Thursday, March 31, 2022

Favorite (four), eighty-two

Just like in my other eighty-one posts in this series, I want to take a second to single out the highlights of my recent film viewing.  Most of the films I have been glad to see but only a very few have stayed with me.  This series is my filter for those and my hope is one or two will be good to you as well.

Andrew Horn's Doomed Love
An incredibly unique American independent film that, simply watching it, seems to have had a massive influence on Hal Hartley and his hyper-mannered style.  I cannot recall a filmmaker achieving a more consistent lyrical quality in his or her work using less means than Horn employs here - painted sets, painted props, a handful of actors and not a single shot of the outside world.

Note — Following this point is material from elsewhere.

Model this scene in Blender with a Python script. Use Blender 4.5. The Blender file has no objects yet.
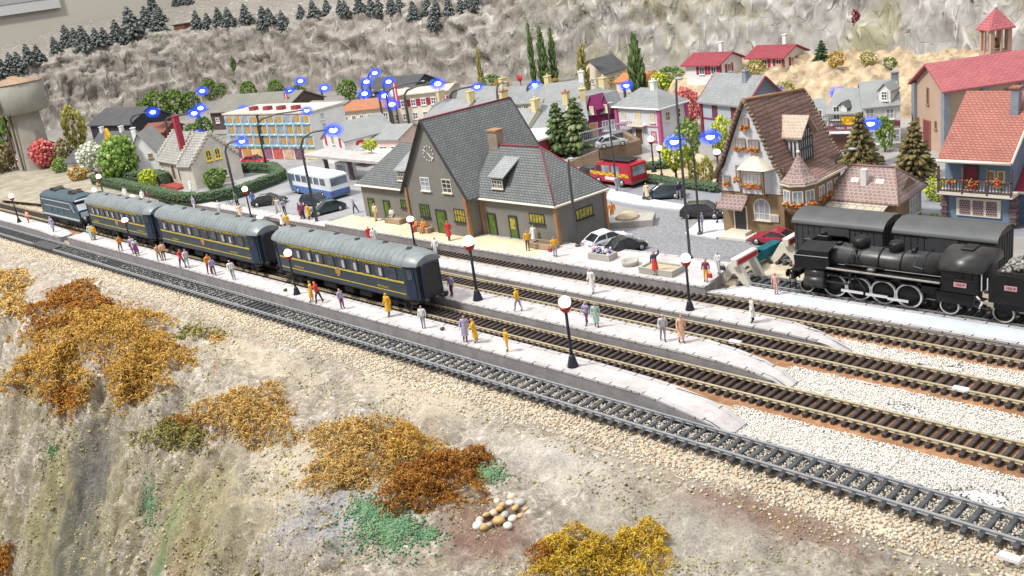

Frederick Wiseman's Public Housing
Wiseman captures many sides of poverty and race in Chicago and begins to draw the characters and world that David Simon would only a few years later craft into his masterful series The Wire.  There are so many memorable scenes in this work that only further attest to the fact that Wiseman has a process and a temperament that enable him to reflect truths about certain sides of the American experience that no other filmmaker has been able to match.

Wim Wenders' Reverse Angle
There's a period of Wenders' work form 1974-1985, from Alice in the Cities to Tokyo-Ga, that is among my favorite of any director's films.  Sure, it didn't hurt that Wenders had Robby Muller alongside him for almost the entirety of the run, framing the world in poetic ways arguably as well as any cinematographer in the history of the medium.
 
John Scheinfeld's Who Is Harry Nilsson (And Why Is Everybody Talkin' About Him)?
I always loved Nilsson's song in Midnight Cowboy but I had never delved into the rest of his work which I can now begin to tell you is surprisingly rich and rewarding.  A fascinating portrait for anyone like me that loves Dylan, Scott Walker, Rufus Wainwright and countless other singer-songwriters.